The set of all possible schedules for a plan π is denoted Ψ_π; the earliest schedule ψ⁰ finishes at time |π|‑1 and yields utility μ_i(ψ⁰)=β_i(π). Any delayed schedule ψ incurs a utility loss that can be agent‑specific, reflecting different sensitivities to time. The payoff of a terminal node (i.e., a complete, conflict‑free schedule profile) is μ_i(σ_i) for each agent i. The internal game thus returns a Nash equilibrium schedule: no agent can improve its utility by unilaterally changing its own schedule while the others keep theirs.

The payoff function of the general game is defined as ρ_i(p)=μ_i(σ_i), where σ_i is the equilibrium schedule obtained from the internal game for the plan profile p. Consequently, the overall solution of the framework is a pure‑strategy Nash equilibrium of the general game, guaranteeing that the selected plans together with their equilibrium schedules are stable: no single agent has an incentive to deviate either by picking a different plan or by altering its execution timing.

The authors implement the general game using the Gambit software library, which computes Nash equilibria for normal‑form games. The internal game is solved by exhaustive search over the extensive‑form tree, pruning schedules that violate action preconditions or produce mutex conflicts. Experiments are conducted on small synthetic instances (2–4 agents, each with 2–3 short plans of length ≤5). Results show that when conflicts are severe, agents often choose to delay or switch to alternative plans, leading to higher overall utilities compared with naïve simultaneous execution. The framework successfully identifies equilibria that balance individual optimality with conflict avoidance.

Key contributions include: (1) introduction of soft goals to handle situations where achieving all hard goals simultaneously is infeasible; (2) explicit modeling of action conflicts and a penalty mechanism for schedule delays; (3) a concrete two‑level game architecture that can be solved with existing game‑theoretic tools.

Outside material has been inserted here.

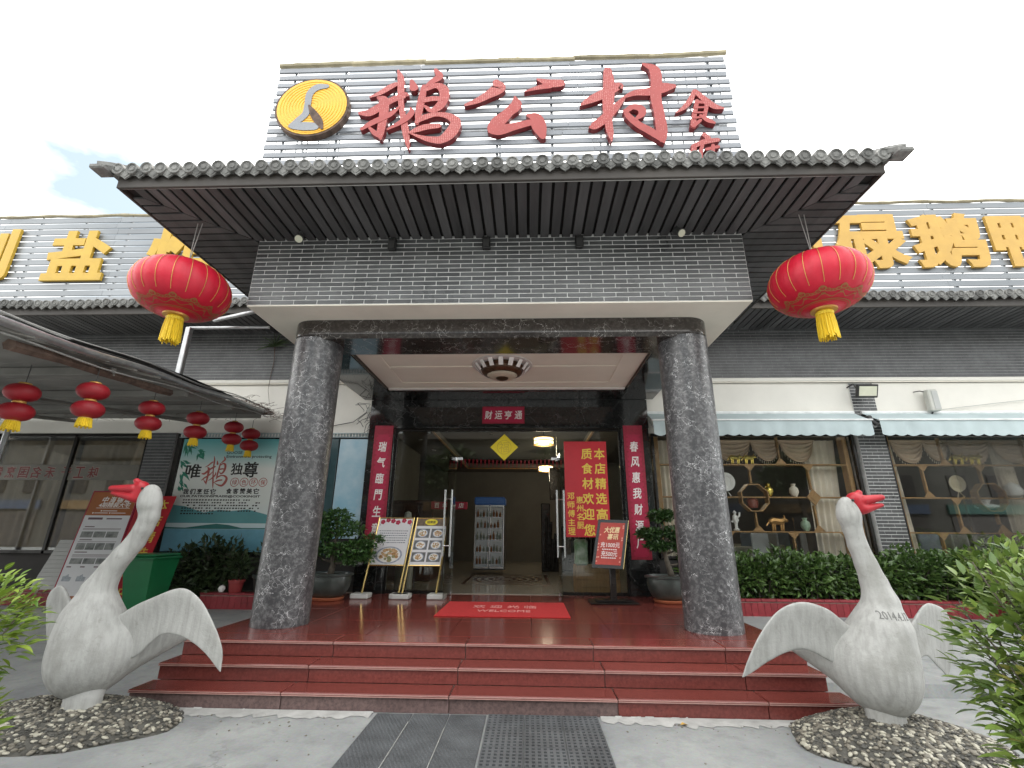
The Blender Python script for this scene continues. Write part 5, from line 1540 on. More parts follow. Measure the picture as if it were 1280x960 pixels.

The paper acknowledges the exponential blow‑up inherent in both the normal‑form and extensive‑form representations, limiting scalability to scenarios with a small number of agents and short plans. Future work is suggested on approximation algorithms, learning‑based strategy selection, and dynamic repeated‑game extensions for larger, real‑world domains such as traffic routing, network packet scheduling, and collaborative robotics. Overall, the work provides a solid theoretical foundation for non‑cooperative planning and demonstrates how game‑theoretic reasoning can be harnessed to predict and coordinate agents’ plan selections in conflict‑prone environments.